In The Shaping of Middle-earth the gradual transition from the "primitive" legendarium of The Book of Lost Tales to what would become The Silmarillion is described, and it contains a text which could be seen as the first "Silmarillion": the "Sketch of the Mythology".
Three other parts are the Ambarkanta or "Shape of the World", a collection of maps and diagrams of the world described by Tolkien; and the Annals of Valinor and Beleriand, chronological works which started out as timelines but gradually turned into full narratives.
The Annals of Valinor and Annals of Beleriand show the earliest outline of the chronology of the First Age as envisaged in the early 1930s. The next volume in the series, The Lost Road and Other Writings (1987), outlined revisions to both texts made c. 1937 as "The Later Annals of Valinor" and "The Later Annals of Beleriand".
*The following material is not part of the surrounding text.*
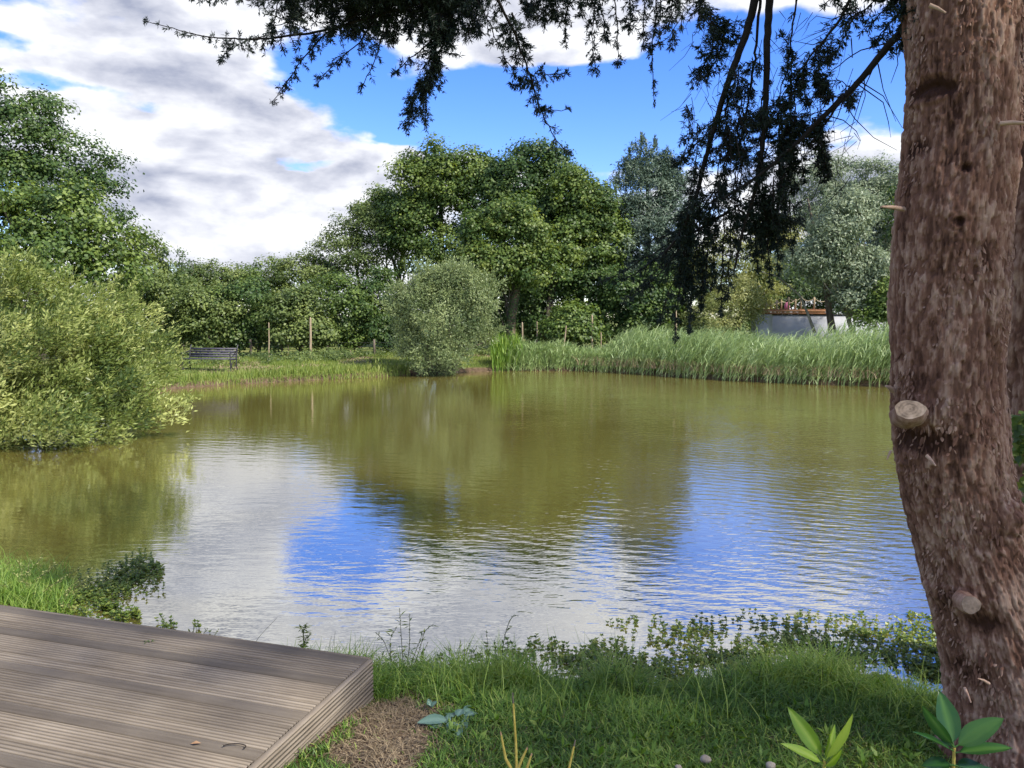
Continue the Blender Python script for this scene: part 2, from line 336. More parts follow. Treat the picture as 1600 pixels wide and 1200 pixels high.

Reviewing The Shaping of Middle-earth in Mythlore, Nancy-Lou Patterson admired Tolkien's prose and was especially impressed by Tolkien's artwork, as seen in the illustrations of the cosmology of Arda in the Ambarkanta.[3]
Tom Shippey comments in The Road to Middle-earth that the manuscripts of Shaping and the other early volumes reveal Tolkien's tendency to "[fiddle]" about, or in Tolkien's own phrase in The Notion Club Papers "to be for ever niggling [Shippey's italics], altering, refining, wavering, according to your linguistic mood and to your changes in taste". Shippey describes the effect as "at best confusing, at worst irritating".